**Work required**
For the copy, please give all of the data again exactly and leave the pictures out.

****

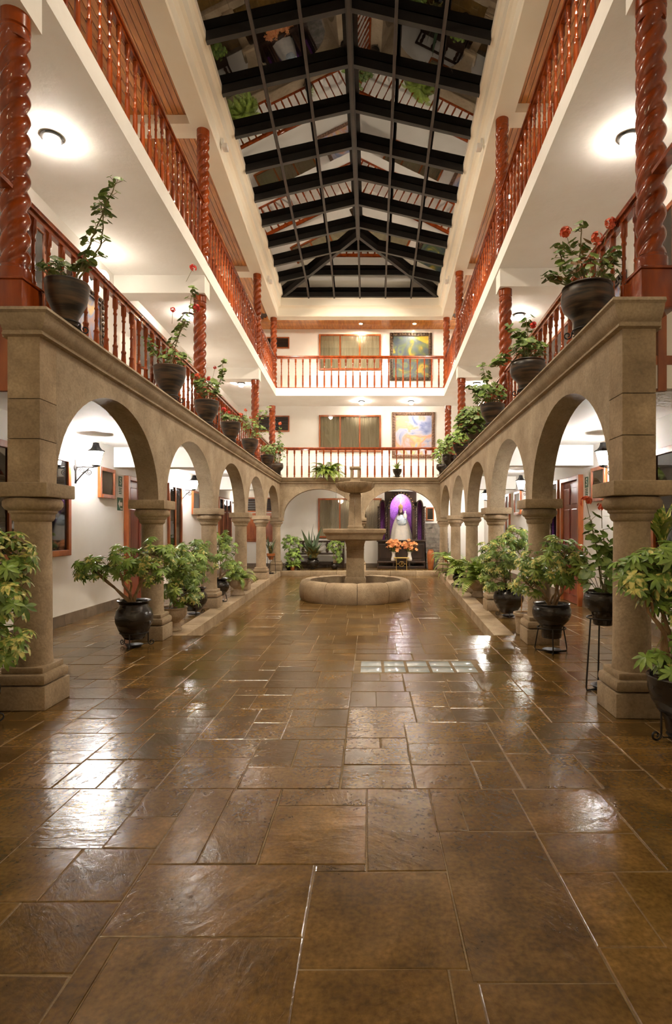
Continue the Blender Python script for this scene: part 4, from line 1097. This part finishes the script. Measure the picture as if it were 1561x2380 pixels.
def schefflera(o, zz, seed, blobs, n, kinds, size=.085, trunks=3, tr=.012):
    """blobs: (cx, cy, cz, rx, ry, rz, weight) canopy volumes in the plant's own frame"""
    rg = random.Random(seed); wts = [b[6] for b in blobs]
    st = MB(); ends = []
    for b in blobs:
        for k in range(trunks):
            e = (b[0]+rg.uniform(-.35,.35)*b[3], b[1]+rg.uniform(-.3,.3)*b[4], b[2]+rg.uniform(-.3,.3)*b[5])
            pts = branch((rg.uniform(-.05,.05), rg.uniform(-.05,.05), zz), e, rg)
            st.tube(pts, [tr*(1-.55*i/5) for i in range(6)], 6); ends += pts[2:]
    tw = MB()
    for k in range(n):
        b = rg.choices(blobs, wts)[0]
        d = Vector((rg.gauss(0,1), rg.gauss(0,1), rg.gauss(.15,1))).normalized()*(rg.uniform(.35,1)**.6)
        p = Vector((b[0]+d.x*b[3], b[1]+d.y*b[4], b[2]+d.z*b[5]))
        nrm = (Vector((d.x*.7, d.y*.7-.35, .55+.4*d.z))+Vector((rg.uniform(-.25,.25), rg.uniform(-.25,.25), rg.uniform(-.1,.3)))).normalized()
        me = rg.choice(LV[rg.choices([a for a, w_ in kinds], [w_ for a, w_ in kinds])[0]])
        lf = put('leaf', me, None, o); sz = size*rg.uniform(.75,1.15)
        lf.matrix_local = Matrix.Translation(p) @ quat_to(nrm, rg.uniform(0,6.28)) @ Matrix.Scale(sz, 4)
        q = min(ends, key=lambda e: (Vector(e)-p).length)
        base = p-nrm*sz*.9
        tw.tube([q, (Vector(q)+base)/2+Vector((0,0,.02)), base], [.005,.004,.003], 3)
    obj('stems', st, MT['stem'], o, 60); obj('twigs', tw, MT['stem_g'], o, 60)
def flowerhead(o, p, r_, seed, mat='red', name='flower'):
    rg = random.Random(seed); mb = MB()
    for k in range(26):
        d = Vector((rg.gauss(0,1), rg.gauss(0,1), rg.gauss(.2,.9))).normalized(); c = Vector(p)+d*r_*rg.uniform(.7,1)
        T = Matrix.Translation(c) @ quat_to(d, rg.uniform(0,6)); q = r_*.42
        mb.add([(0,0,0),(q,0,.3*q),(q*.4,q,.2*q),(-q*.7,q*.6,.3*q),(-q*.7,-q*.6,.2*q),(q*.4,-q,.3*q)], [(0,1,2),(0,2,3),(0,3,4),(0,4,5),(0,5,1)], T)
    obj(name, mb, MT[mat], o, None, recalc=False)
def geranium(o, zz, seed, stalks, clump, n, flowers, single=True, lsize=.034, lk='ger', per=13, dry=0):
    per = int(per*1.4); n = int(n*1.35); lsize *= 1.2
    """stalks: polylines; clump: (cx,cy,cz,rx,ry,rz) of low leaves; flowers: (x,y,z,r,mat)"""
    rg = random.Random(seed); st = MB(); items = []
    L3_ = Vector((0, 0, LIFT)); stalks = [[pl[0]]+[tuple(Vector(q)+L3_) for q in pl[1:]] for pl in stalks]
    clump = (clump[0], clump[1], clump[2]+LIFT, *clump[3:]); flowers = [(f[0], f[1], f[2]+LIFT, f[3], f[4]) for f in flowers]
    for pl in stalks:
        pts = [Vector(p) for p in pl]; fine = []
        for i in range(len(pts)-1):
            for k in range(5): fine.append(pts[i].lerp(pts[i+1], k/5)+Vector((rg.uniform(-.006,.006), rg.uniform(-.006,.006), 0)))
        fine.append(pts[-1]); m_ = len(fine)
        st.tube(fine, [.0085*(1-.6*i/m_) for i in range(m_)], 5)
        for k in range(per):
            t = rg.uniform(.28, 1)**.8; p = fine[min(m_-1, int(t*m_))]
            a = rg.uniform(0, 6.28); e = p+Vector((math.cos(a)*rg.uniform(.03,.075), math.sin(a)*rg.uniform(.03,.06), rg.uniform(.0,.04)))
            st.tube([p, e], .0022, 3); items.append((e, (math.cos(a)*.5, math.sin(a)*.5-.2, .7)))
    cx, cy, cz, rx, ry, rz = clump
    for k in range(n):
        d = Vector((rg.gauss(0,1), rg.gauss(0,1), rg.gauss(.2,.8))).normalized()*(rg.uniform(.3,1)**.5)
        p = Vector((cx+d.x*rx, cy+d.y*ry, cz+d.z*rz)); items.append((p, (d.x*.6+rg.uniform(-.3,.3), d.y*.6-.3, .6)))
        if k % 3 == 0: st.tube([(rg.uniform(-.06,.06), rg.uniform(-.06,.06), zz), (p.x*.6, p.y*.6, (zz+p.z)/2), p], .003, 3)
    obj('stems', st, MT['stem_g'], o, 60)
    ld = []
    for p, nrm in items:
        T = Matrix.Translation(p) @ quat_to(nrm, rg.uniform(0,6.28)) @ Matrix.Scale(lsize*rg.uniform(.65,1.2), 4)
        kk = 'dry' if rg.random() < dry else lk
        me = rg.choice(LV[kk])
        if single: lf = put('leaf', me, None, o); lf.matrix_local = T
        else: ld.append((me, T))
    if ld: merge('foliage', ld, MT['leaf_ger'], o)
    for i, f in enumerate(flowers):
        flowerhead(o, f[:3], f[3], seed*10+i, f[4])
        b = Vector((f[0]*.7, f[1]*.7, f[2]-.18)); mb = MB(); mb.tube([b, Vector(f[:3])], .0028, 4); obj('flower_stalk', mb, MT['stem_g'], o, 60)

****

**Solution to the problem**
Continue the Blender Python script for this scene: part 4, from line 1097. This part finishes the script. Measure the picture as if it were 1561x2380 pixels.
def schefflera(o, zz, seed, blobs, n, kinds, size=.085, trunks=3, tr=.012):
    """blobs: (cx, cy, cz, rx, ry, rz, weight) canopy volumes in the plant's own frame"""
    rg = random.Random(seed); wts = [b[6] for b in blobs]
    st = MB(); ends = []
    for b in blobs:
        for k in range(trunks):
            e = (b[0]+rg.uniform(-.35,.35)*b[3], b[1]+rg.uniform(-.3,.3)*b[4], b[2]+rg.uniform(-.3,.3)*b[5])
            pts = branch((rg.uniform(-.05,.05), rg.uniform(-.05,.05), zz), e, rg)
            st.tube(pts, [tr*(1-.55*i/5) for i in range(6)], 6); ends += pts[2:]
    tw = MB()
    for k in range(n):
        b = rg.choices(blobs, wts)[0]
        d = Vector((rg.gauss(0,1), rg.gauss(0,1), rg.gauss(.15,1))).normalized()*(rg.uniform(.35,1)**.6)
        p = Vector((b[0]+d.x*b[3], b[1]+d.y*b[4], b[2]+d.z*b[5]))
        nrm = (Vector((d.x*.7, d.y*.7-.35, .55+.4*d.z))+Vector((rg.uniform(-.25,.25), rg.uniform(-.25,.25), rg.uniform(-.1,.3)))).normalized()
        me = rg.choice(LV[rg.choices([a for a, w_ in kinds], [w_ for a, w_ in kinds])[0]])
        lf = put('leaf', me, None, o); sz = size*rg.uniform(.75,1.15)
        lf.matrix_local = Matrix.Translation(p) @ quat_to(nrm, rg.uniform(0,6.28)) @ Matrix.Scale(sz, 4)
        q = min(ends, key=lambda e: (Vector(e)-p).length)
        base = p-nrm*sz*.9
        tw.tube([q, (Vector(q)+base)/2+Vector((0,0,.02)), base], [.005,.004,.003], 3)
    obj('stems', st, MT['stem'], o, 60); obj('twigs', tw, MT['stem_g'], o, 60)
def flowerhead(o, p, r_, seed, mat='red', name='flower'):
    rg = random.Random(seed); mb = MB()
    for k in range(26):
        d = Vector((rg.gauss(0,1), rg.gauss(0,1), rg.gauss(.2,.9))).normalized(); c = Vector(p)+d*r_*rg.uniform(.7,1)
        T = Matrix.Translation(c) @ quat_to(d, rg.uniform(0,6)); q = r_*.42
        mb.add([(0,0,0),(q,0,.3*q),(q*.4,q,.2*q),(-q*.7,q*.6,.3*q),(-q*.7,-q*.6,.2*q),(q*.4,-q,.3*q)], [(0,1,2),(0,2,3),(0,3,4),(0,4,5),(0,5,1)], T)
    obj(name, mb, MT[mat], o, None, recalc=False)
def geranium(o, zz, seed, stalks, clump, n, flowers, single=True, lsize=.034, lk='ger', per=13, dry=0):
    per = int(per*1.4); n = int(n*1.35); lsize *= 1.2
    """stalks: polylines; clump: (cx,cy,cz,rx,ry,rz) of low leaves; flowers: (x,y,z,r,mat)"""
    rg = random.Random(seed); st = MB(); items = []
    L3_ = Vector((0, 0, LIFT)); stalks = [[pl[0]]+[tuple(Vector(q)+L3_) for q in pl[1:]] for pl in stalks]
    clump = (clump[0], clump[1], clump[2]+LIFT, *clump[3:]); flowers = [(f[0], f[1], f[2]+LIFT, f[3], f[4]) for f in flowers]
    for pl in stalks:
        pts = [Vector(p) for p in pl]; fine = []
        for i in range(len(pts)-1):
            for k in range(5): fine.append(pts[i].lerp(pts[i+1], k/5)+Vector((rg.uniform(-.006,.006), rg.uniform(-.006,.006), 0)))
        fine.append(pts[-1]); m_ = len(fine)
        st.tube(fine, [.0085*(1-.6*i/m_) for i in range(m_)], 5)
        for k in range(per):
            t = rg.uniform(.28, 1)**.8; p = fine[min(m_-1, int(t*m_))]
            a = rg.uniform(0, 6.28); e = p+Vector((math.cos(a)*rg.uniform(.03,.075), math.sin(a)*rg.uniform(.03,.06), rg.uniform(.0,.04)))
            st.tube([p, e], .0022, 3); items.append((e, (math.cos(a)*.5, math.sin(a)*.5-.2, .7)))
    cx, cy, cz, rx, ry, rz = clump
    for k in range(n):
        d = Vector((rg.gauss(0,1), rg.gauss(0,1), rg.gauss(.2,.8))).normalized()*(rg.uniform(.3,1)**.5)
        p = Vector((cx+d.x*rx, cy+d.y*ry, cz+d.z*rz)); items.append((p, (d.x*.6+rg.uniform(-.3,.3), d.y*.6-.3, .6)))
        if k % 3 == 0: st.tube([(rg.uniform(-.06,.06), rg.uniform(-.06,.06), zz), (p.x*.6, p.y*.6, (zz+p.z)/2), p], .003, 3)
    obj('stems', st, MT['stem_g'], o, 60)
    ld = []
    for p, nrm in items:
        T = Matrix.Translation(p) @ quat_to(nrm, rg.uniform(0,6.28)) @ Matrix.Scale(lsize*rg.uniform(.65,1.2), 4)
        kk = 'dry' if rg.random() < dry else lk
        me = rg.choice(LV[kk])
        if single: lf = put('leaf', me, None, o); lf.matrix_local = T
        else: ld.append((me, T))
    if ld: merge('foliage', ld, MT['leaf_ger'], o)
    for i, f in enumerate(flowers):
        flowerhead(o, f[:3], f[3], seed*10+i, f[4])
        b = Vector((f[0]*.7, f[1]*.7, f[2]-.18)); mb = MB(); mb.tube([b, Vector(f[:3])], .0028, 4); obj('flower_stalk', mb, MT['stem_g'], o, 60)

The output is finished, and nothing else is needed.